El Paso Exprés, así bautizado por sus inauguradores, resultó rápido para deteriorarse aceleradamente cuando comenzaron las lluvias. Pareciera haber sido diseñado por decoradores y no por avezados constructores que hubiesen tenido en cuenta cómo dar cauce a las aguas que hacia finales de mayo, principios de junio, se sabía bien, se derramarían torrencialmente.

La madrugada del 12 de julio el Frankenstein cobró vida y no respetó la promesa de Ruiz Esparza, quien había asegurado que el recubrimiento de la vía era de la mejor calidad, de concreto hidráulico, material mucho más resistente que garantiza una durabilidad de más de 40 años. Un socavón devoró el auto en que viajaban Juan Mena López y su hijo Juan Mena Romero. De todos los malabares verbales del secretario de Comunicaciones y Transportes para evadir responsabilidad en el desastre, lo único verdadero ha sido su definición de lo que causó la muerte de dos personas. En efecto, el derrumbe se debió a un socavón, definido por el diccionario como un hoyo grande producido por el hundimiento del suelo, por lo general debido a una corriente de agua subterránea.

El inoportuno socavón se abrió súbitamente, dijo sin rubor Gerardo Ruiz Esparza, por la erosión de una alcantarilla afectada por el exceso de basura, acumulación extraordinaria de agua ocasionada por las intensas lluvias y la deforestación del área derivada del crecimiento de la zona urbana. Los tres factores mencionados no fueron aquilatados en la construcción de la carretera. Solamente salieron a relucir para culparlos de haber echado a perder en la primera temporada de lluvias una obra garantizada para cuatro décadas. En la tenebrosa lógica del secretario lo que falló fue el entorno donde se construyó la carretera, la misma vialidad edificada en el desierto habría funcionado muy bien. La culpa fue del agua y todo lo que trajo con ella, ¿así fue, secretario?

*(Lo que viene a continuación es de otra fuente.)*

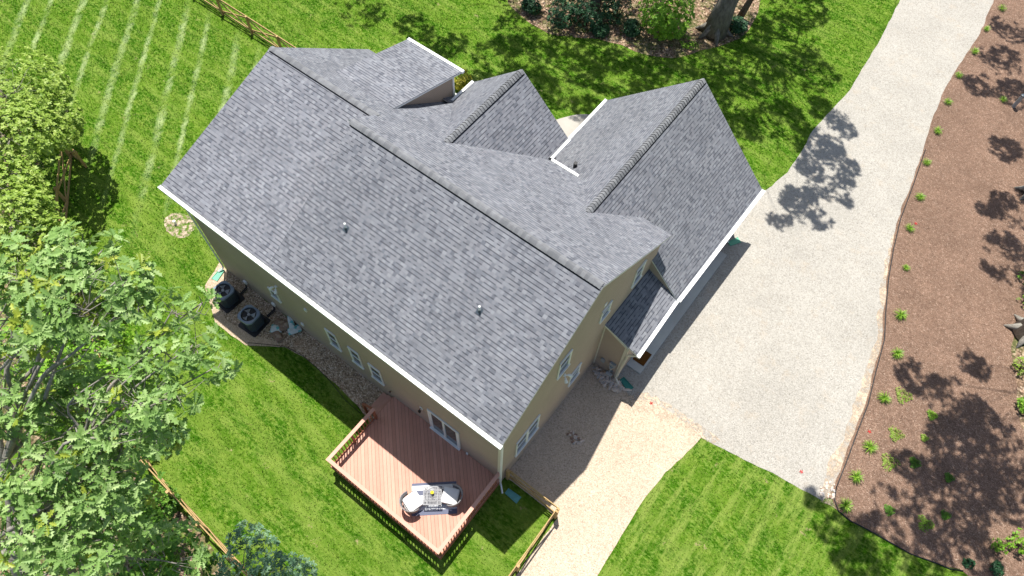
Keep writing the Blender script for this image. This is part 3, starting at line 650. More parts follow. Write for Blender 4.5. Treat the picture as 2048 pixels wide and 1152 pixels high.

El socavón se abrió por otras aguas y otra basura que inclemente arrastró el torrencial. Los caudales de las aguas de la corrupción sobre las que han navegado los funcionarios del peñanietismo, la basura producida por el sistema de reparto de prebendas y puestos públicos a quienes carecen de capacidad para encabezar secretarías y organismos responsables de hacer obras de infraestructura son los reales causantes del socavón.